(Exercise) Restate all of the data exactly.

(Information shown)
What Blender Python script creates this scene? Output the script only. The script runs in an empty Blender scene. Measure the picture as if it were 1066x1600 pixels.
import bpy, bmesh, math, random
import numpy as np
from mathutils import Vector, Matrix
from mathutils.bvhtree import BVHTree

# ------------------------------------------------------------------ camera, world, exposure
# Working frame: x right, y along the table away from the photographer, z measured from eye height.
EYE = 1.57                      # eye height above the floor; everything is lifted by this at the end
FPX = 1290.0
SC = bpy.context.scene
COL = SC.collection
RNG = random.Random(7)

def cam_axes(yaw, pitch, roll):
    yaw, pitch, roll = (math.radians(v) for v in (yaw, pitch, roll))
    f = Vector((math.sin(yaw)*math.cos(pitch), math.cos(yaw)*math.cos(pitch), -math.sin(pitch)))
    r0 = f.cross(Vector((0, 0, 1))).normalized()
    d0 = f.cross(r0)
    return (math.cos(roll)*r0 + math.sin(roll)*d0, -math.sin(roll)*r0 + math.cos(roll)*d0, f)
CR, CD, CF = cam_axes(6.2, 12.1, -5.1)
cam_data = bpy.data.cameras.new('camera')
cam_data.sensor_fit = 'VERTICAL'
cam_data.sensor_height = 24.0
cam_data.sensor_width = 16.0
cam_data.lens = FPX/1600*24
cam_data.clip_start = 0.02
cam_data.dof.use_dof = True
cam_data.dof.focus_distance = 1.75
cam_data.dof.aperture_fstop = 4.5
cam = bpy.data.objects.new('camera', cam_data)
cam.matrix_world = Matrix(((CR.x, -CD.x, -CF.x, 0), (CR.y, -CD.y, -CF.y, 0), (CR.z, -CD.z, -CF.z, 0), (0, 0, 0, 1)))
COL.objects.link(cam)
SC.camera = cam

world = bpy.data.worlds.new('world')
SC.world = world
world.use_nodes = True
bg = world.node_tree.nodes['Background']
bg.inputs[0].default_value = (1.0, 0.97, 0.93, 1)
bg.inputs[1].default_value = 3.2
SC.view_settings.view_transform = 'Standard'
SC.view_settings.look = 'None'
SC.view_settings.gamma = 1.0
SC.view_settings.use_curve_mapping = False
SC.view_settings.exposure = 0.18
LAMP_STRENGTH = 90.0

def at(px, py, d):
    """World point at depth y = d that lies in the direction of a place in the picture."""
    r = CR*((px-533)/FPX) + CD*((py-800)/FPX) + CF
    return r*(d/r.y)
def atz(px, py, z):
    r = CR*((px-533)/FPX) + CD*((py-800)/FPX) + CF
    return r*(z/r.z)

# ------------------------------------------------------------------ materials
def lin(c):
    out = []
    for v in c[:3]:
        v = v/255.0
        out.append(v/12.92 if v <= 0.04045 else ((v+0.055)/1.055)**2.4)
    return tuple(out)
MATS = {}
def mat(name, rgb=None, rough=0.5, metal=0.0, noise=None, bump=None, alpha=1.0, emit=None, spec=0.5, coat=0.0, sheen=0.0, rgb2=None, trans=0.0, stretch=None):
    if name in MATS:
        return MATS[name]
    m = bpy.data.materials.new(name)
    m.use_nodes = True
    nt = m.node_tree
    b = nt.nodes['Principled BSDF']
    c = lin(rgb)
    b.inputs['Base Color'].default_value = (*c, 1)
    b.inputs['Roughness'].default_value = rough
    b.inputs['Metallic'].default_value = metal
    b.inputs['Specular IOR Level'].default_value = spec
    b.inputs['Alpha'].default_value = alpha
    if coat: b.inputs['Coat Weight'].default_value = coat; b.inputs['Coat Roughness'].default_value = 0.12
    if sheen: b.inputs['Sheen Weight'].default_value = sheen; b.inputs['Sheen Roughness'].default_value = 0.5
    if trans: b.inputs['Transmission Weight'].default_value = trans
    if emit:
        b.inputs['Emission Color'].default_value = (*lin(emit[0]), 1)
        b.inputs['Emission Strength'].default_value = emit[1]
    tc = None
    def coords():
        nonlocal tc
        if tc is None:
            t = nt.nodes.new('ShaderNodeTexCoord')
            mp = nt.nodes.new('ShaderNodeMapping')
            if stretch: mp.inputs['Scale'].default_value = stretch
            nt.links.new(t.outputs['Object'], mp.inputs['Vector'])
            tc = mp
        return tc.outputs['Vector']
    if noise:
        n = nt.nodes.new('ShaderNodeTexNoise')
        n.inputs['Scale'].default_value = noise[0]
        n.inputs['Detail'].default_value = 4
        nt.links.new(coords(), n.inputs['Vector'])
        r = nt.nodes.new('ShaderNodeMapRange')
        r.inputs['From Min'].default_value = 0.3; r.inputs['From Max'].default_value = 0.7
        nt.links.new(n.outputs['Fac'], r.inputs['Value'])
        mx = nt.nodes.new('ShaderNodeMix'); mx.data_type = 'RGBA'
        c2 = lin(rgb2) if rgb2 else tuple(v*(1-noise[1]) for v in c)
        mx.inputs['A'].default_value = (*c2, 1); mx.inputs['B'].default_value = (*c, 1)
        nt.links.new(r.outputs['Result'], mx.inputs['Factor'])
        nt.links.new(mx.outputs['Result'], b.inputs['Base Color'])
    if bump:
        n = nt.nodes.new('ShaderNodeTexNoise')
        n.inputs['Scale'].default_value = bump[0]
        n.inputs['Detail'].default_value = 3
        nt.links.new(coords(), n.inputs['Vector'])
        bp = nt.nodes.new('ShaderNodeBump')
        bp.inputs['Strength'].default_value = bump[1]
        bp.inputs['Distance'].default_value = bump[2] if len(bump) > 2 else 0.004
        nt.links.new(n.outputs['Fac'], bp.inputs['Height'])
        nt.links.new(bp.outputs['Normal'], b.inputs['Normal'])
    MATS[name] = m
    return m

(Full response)
What Blender Python script creates this scene? Output the script only. The script runs in an empty Blender scene. Measure the picture as if it were 1066x1600 pixels.
import bpy, bmesh, math, random
import numpy as np
from mathutils import Vector, Matrix
from mathutils.bvhtree import BVHTree

# ------------------------------------------------------------------ camera, world, exposure
# Working frame: x right, y along the table away from the photographer, z measured from eye height.
EYE = 1.57                      # eye height above the floor; everything is lifted by this at the end
FPX = 1290.0
SC = bpy.context.scene
COL = SC.collection
RNG = random.Random(7)

def cam_axes(yaw, pitch, roll):
    yaw, pitch, roll = (math.radians(v) for v in (yaw, pitch, roll))
    f = Vector((math.sin(yaw)*math.cos(pitch), math.cos(yaw)*math.cos(pitch), -math.sin(pitch)))
    r0 = f.cross(Vector((0, 0, 1))).normalized()
    d0 = f.cross(r0)
    return (math.cos(roll)*r0 + math.sin(roll)*d0, -math.sin(roll)*r0 + math.cos(roll)*d0, f)
CR, CD, CF = cam_axes(6.2, 12.1, -5.1)
cam_data = bpy.data.cameras.new('camera')
cam_data.sensor_fit = 'VERTICAL'
cam_data.sensor_height = 24.0
cam_data.sensor_width = 16.0
cam_data.lens = FPX/1600*24
cam_data.clip_start = 0.02
cam_data.dof.use_dof = True
cam_data.dof.focus_distance = 1.75
cam_data.dof.aperture_fstop = 4.5
cam = bpy.data.objects.new('camera', cam_data)
cam.matrix_world = Matrix(((CR.x, -CD.x, -CF.x, 0), (CR.y, -CD.y, -CF.y, 0), (CR.z, -CD.z, -CF.z, 0), (0, 0, 0, 1)))
COL.objects.link(cam)
SC.camera = cam

world = bpy.data.worlds.new('world')
SC.world = world
world.use_nodes = True
bg = world.node_tree.nodes['Background']
bg.inputs[0].default_value = (1.0, 0.97, 0.93, 1)
bg.inputs[1].default_value = 3.2
SC.view_settings.view_transform = 'Standard'
SC.view_settings.look = 'None'
SC.view_settings.gamma = 1.0
SC.view_settings.use_curve_mapping = False
SC.view_settings.exposure = 0.18
LAMP_STRENGTH = 90.0

def at(px, py, d):
    """World point at depth y = d that lies in the direction of a place in the picture."""
    r = CR*((px-533)/FPX) + CD*((py-800)/FPX) + CF
    return r*(d/r.y)
def atz(px, py, z):
    r = CR*((px-533)/FPX) + CD*((py-800)/FPX) + CF
    return r*(z/r.z)

# ------------------------------------------------------------------ materials
def lin(c):
    out = []
    for v in c[:3]:
        v = v/255.0
        out.append(v/12.92 if v <= 0.04045 else ((v+0.055)/1.055)**2.4)
    return tuple(out)
MATS = {}
def mat(name, rgb=None, rough=0.5, metal=0.0, noise=None, bump=None, alpha=1.0, emit=None, spec=0.5, coat=0.0, sheen=0.0, rgb2=None, trans=0.0, stretch=None):
    if name in MATS:
        return MATS[name]
    m = bpy.data.materials.new(name)
    m.use_nodes = True
    nt = m.node_tree
    b = nt.nodes['Principled BSDF']
    c = lin(rgb)
    b.inputs['Base Color'].default_value = (*c, 1)
    b.inputs['Roughness'].default_value = rough
    b.inputs['Metallic'].default_value = metal
    b.inputs['Specular IOR Level'].default_value = spec
    b.inputs['Alpha'].default_value = alpha
    if coat: b.inputs['Coat Weight'].default_value = coat; b.inputs['Coat Roughness'].default_value = 0.12
    if sheen: b.inputs['Sheen Weight'].default_value = sheen; b.inputs['Sheen Roughness'].default_value = 0.5
    if trans: b.inputs['Transmission Weight'].default_value = trans
    if emit:
        b.inputs['Emission Color'].default_value = (*lin(emit[0]), 1)
        b.inputs['Emission Strength'].default_value = emit[1]
    tc = None
    def coords():
        nonlocal tc
        if tc is None:
            t = nt.nodes.new('ShaderNodeTexCoord')
            mp = nt.nodes.new('ShaderNodeMapping')
            if stretch: mp.inputs['Scale'].default_value = stretch
            nt.links.new(t.outputs['Object'], mp.inputs['Vector'])
            tc = mp
        return tc.outputs['Vector']
    if noise:
        n = nt.nodes.new('ShaderNodeTexNoise')
        n.inputs['Scale'].default_value = noise[0]
        n.inputs['Detail'].default_value = 4
        nt.links.new(coords(), n.inputs['Vector'])
        r = nt.nodes.new('ShaderNodeMapRange')
        r.inputs['From Min'].default_value = 0.3; r.inputs['From Max'].default_value = 0.7
        nt.links.new(n.outputs['Fac'], r.inputs['Value'])
        mx = nt.nodes.new('ShaderNodeMix'); mx.data_type = 'RGBA'
        c2 = lin(rgb2) if rgb2 else tuple(v*(1-noise[1]) for v in c)
        mx.inputs['A'].default_value = (*c2, 1); mx.inputs['B'].default_value = (*c, 1)
        nt.links.new(r.outputs['Result'], mx.inputs['Factor'])
        nt.links.new(mx.outputs['Result'], b.inputs['Base Color'])
    if bump:
        n = nt.nodes.new('ShaderNodeTexNoise')
        n.inputs['Scale'].default_value = bump[0]
        n.inputs['Detail'].default_value = 3
        nt.links.new(coords(), n.inputs['Vector'])
        bp = nt.nodes.new('ShaderNodeBump')
        bp.inputs['Strength'].default_value = bump[1]
        bp.inputs['Distance'].default_value = bump[2] if len(bump) > 2 else 0.004
        nt.links.new(n.outputs['Fac'], bp.inputs['Height'])
        nt.links.new(bp.outputs['Normal'], b.inputs['Normal'])
    MATS[name] = m
    return m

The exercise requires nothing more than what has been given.